Lately I've mostly been letting the students talk unless my inner off-topic
alarm goes off, or unless things get so interesting that I _want_ to say
something--as they frequently do. I do this because they're talking to one
another and not to me, and because I believe that one of the best ways to
discover what you think is to have to try to express it. Sometimes I draw little
pictures on the board; sometimes I write out sketches of arguments; but mostly
we just talk. ('I don't pay $38,970 a year just to listen to some other
student!') 

About impressionability. Isn't it a bit disingenous to argue that students must
impressionable because if they weren't they would be either unteachable or not
in need of learning in the first place?
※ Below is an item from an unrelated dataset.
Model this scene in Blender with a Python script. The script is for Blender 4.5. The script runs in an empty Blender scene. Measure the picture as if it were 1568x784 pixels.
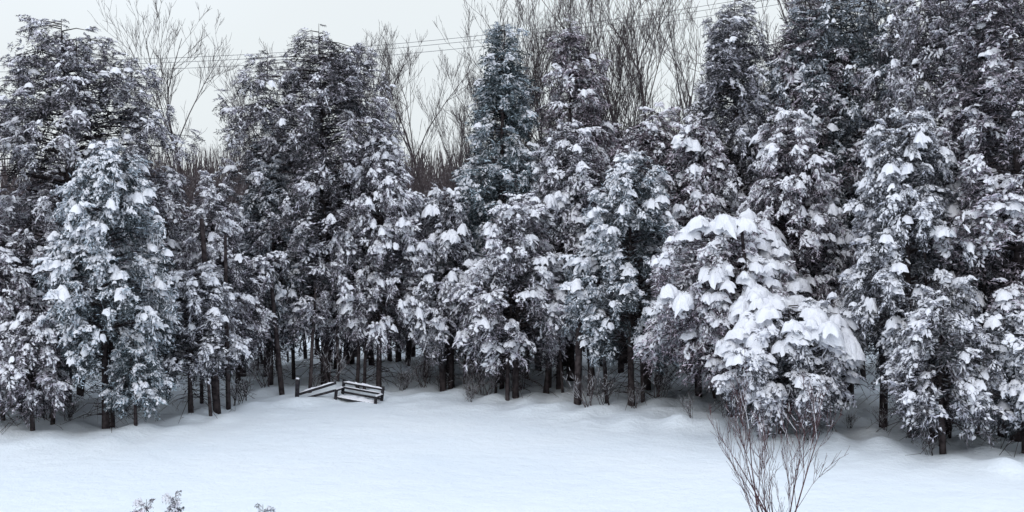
import bpy, math, numpy as np
from mathutils import Vector
rng = np.random.default_rng(7)
scene = bpy.context.scene
scene.view_settings.view_transform = 'Standard'
scene.view_settings.look = 'None'
scene.view_settings.exposure = 0

# ------------------------------------------------------------ materials
def new_mat(name, diffuse=False):
    m = bpy.data.materials.new(name); m.use_nodes = True
    nt = m.node_tree
    b = nt.nodes["Principled BSDF"]
    if diffuse:
        out = nt.nodes["Material Output"]; nt.nodes.remove(b)
        b = nt.nodes.new("ShaderNodeBsdfDiffuse"); nt.links.new(b.outputs[0], out.inputs["Surface"])
    return m, nt, b

def ramp(nt, stops, interp='LINEAR'):
    r = nt.nodes.new("ShaderNodeValToRGB"); cr = r.color_ramp; cr.interpolation = interp
    while len(cr.elements) < len(stops): cr.elements.new(0.5)
    for e, (p, c) in zip(cr.elements, stops):
        e.position = p; e.color = (*c, 1)
    return r

def noise(nt, scale, detail=4, rough=0.6):
    tc = nt.nodes.new("ShaderNodeTexCoord"); n = nt.nodes.new("ShaderNodeTexNoise")
    n.inputs["Scale"].default_value = scale; n.inputs["Detail"].default_value = detail
    n.inputs["Roughness"].default_value = rough
    nt.links.new(tc.outputs["Object"], n.inputs["Vector"])
    return n

def simple_mat(name, stops, scale, bump=0.0, bscale=None):
    m, nt, b = new_mat(name, True)
    n = noise(nt, scale, 1); r = ramp(nt, stops)
    nt.links.new(n.outputs["Fac"], r.inputs["Fac"]); nt.links.new(r.outputs["Color"], b.inputs["Color"])
    if bump:
        n2 = noise(nt, bscale or scale*3, 2); bp = nt.nodes.new("ShaderNodeBump")
        bp.inputs["Strength"].default_value = bump; bp.inputs["Distance"].default_value = 0.05
        nt.links.new(n2.outputs["Fac"], bp.inputs["Height"]); nt.links.new(bp.outputs["Normal"], b.inputs["Normal"])
    return m

bark = simple_mat("bark", [(0.3, (0.022, 0.018, 0.020)), (0.7, (0.075, 0.062, 0.063))], 9)
greybark = simple_mat("grey_bark", [(0.3, (0.05, 0.042, 0.044)), (0.62, (0.12, 0.10, 0.105)), (0.75, (0.4, 0.4, 0.43))], 4)
snow_t = simple_mat("branch_snow", [(0.3, (0.80, 0.81, 0.875)), (0.7, (0.885, 0.895, 0.945))], 3, 0.5, 20)
wood = simple_mat("weathered_wood", [(0.3, (0.02, 0.02, 0.025)), (0.7, (0.06, 0.055, 0.06))], 12, 0.2)
metal = simple_mat("wire", [(0.3, (0.08, 0.085, 0.1)), (0.7, (0.1, 0.1, 0.12))], 2)
redtwig = simple_mat("red_twig", [(0.3, (0.06, 0.035, 0.04)), (0.7, (0.14, 0.08, 0.085))], 6)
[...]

This merely plays on two senses of the
word 'impressionable.' The original claim wasn't that they were capable of
receiving impressions but that they were _highly impressionable and probably are
in no position to evaluate the views advanced by their professors_. My
experience tells me this isn't so, and hasn't been so for many years. I think
that the words between the _'s are a coded preface to 'and so, should be
protected by those who know better, namely, us.'

My evidence is that they are not extremely impressionable in this pejorative
sense; they are not easily impressed, swayed, or intimidated. Whether they are
'easily cowed by professors into parroting radical or marginal views for the
sake of a good grade' is an empirical question. I have no first-hand knowledge
of this having happened: if it does happen, a moral (and perhaps legal) issue
has been raised. A student with a conscience won't 'parrot' offensive views for
the sake of a grade. To some things, an F is preferable.